Science and Magical Thinking
We are very proud of our science, technology, and exploitation of fossil fuel energy, which have produced the conditions and conveniences of modern life. The exploitation of fossil-fuel energy has allowed an overabundance of new and entertaining products the world has never before known. We pride ourselves on our reasoning, our “rationality.” But in many ways such pride rests on illusions that can kill us.
Then there are the utterly foolish notions of those anti-scientists such as Senator James Inhofe.  In the face of mountains of evidence from all over the world for human caused global warming, Inhofe declared it all “the greatest hoax.” Inhofe’s magical thinking is, of course, closely tied to the oil and gas interests that support him.
The very science and technology that has for a very short historical period allowed us to live in relative luxury, have produced conditions that are disrupting the earth systems upon which we rely. But our industrial culture has failed to inform us of the dangerous environmental and social trends that have resulted from our extractive massive-waste producing economy.

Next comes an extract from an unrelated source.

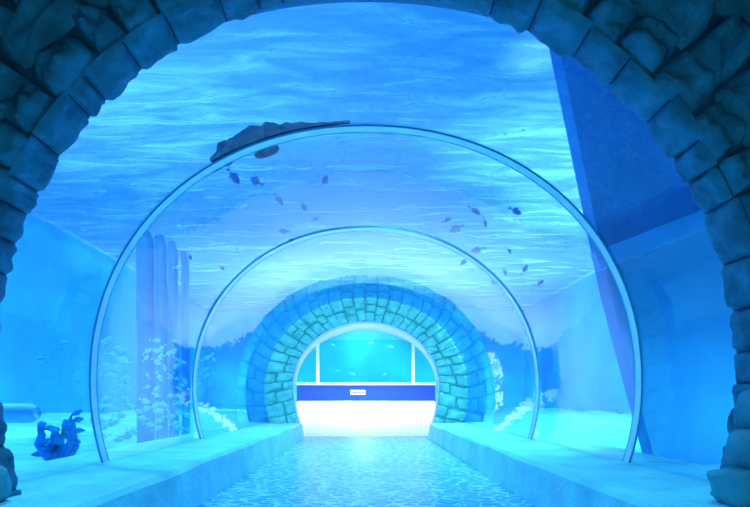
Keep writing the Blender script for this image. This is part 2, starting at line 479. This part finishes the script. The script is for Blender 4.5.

Instead, the most important element of science itself, skepticism, has been suppressed by the culture of consumerism brought on by the economic domination of society by the corporate state. It is relatively easy to manipulate a population that is mostly unable to engage in critical thinking by encouraging and directing magical thinking. One of the key components of magical thinking is the ignoring of evidence – the Inhofe syndrome. In contrast, critical thinking is attuned to the many forms of illusions that marketers use to convince us to buy buy buy – both products and politics. Reasoning on the basis of evidence overcomes the untruths of magical thinking.

The Growing Danger of Magical Thinking
Magical thinking results from the capacity to ignore evidence in determining one’s beliefs. It is able to override both facts and logic in order to arrive at a comfortable belief that relieves the believer of the responsibility to critically judge all claims to knowledge. Magical thinking overrides facts and ignores logic in order to retain the comfort of believing that, for example, dire circumstances that may require us to make difficult decisions simply do not exist. We don’t want global warming to disrupt climate, damage crops, raise the sea level, and cause long term droughts, or produce resource wars, etc., etc. It is easy to ignore ominous facts if you allow magical thinking to shape your beliefs. The relief from responsibility is a powerful unconscious motivator.
The short term economic interests of some giant corporations are for people to not believe the overwhelming scientific evidence for anthropogenic climate disruption. Exxon-Mobil paid the same marketing and public relations propagandists that had helped the tobacco industry deny the harm done by cigarettes, to plant all sorts of “climate denial” disinformation in the mass media. Continued magical thinking resulting in “climate denial” puts us all at grave risk.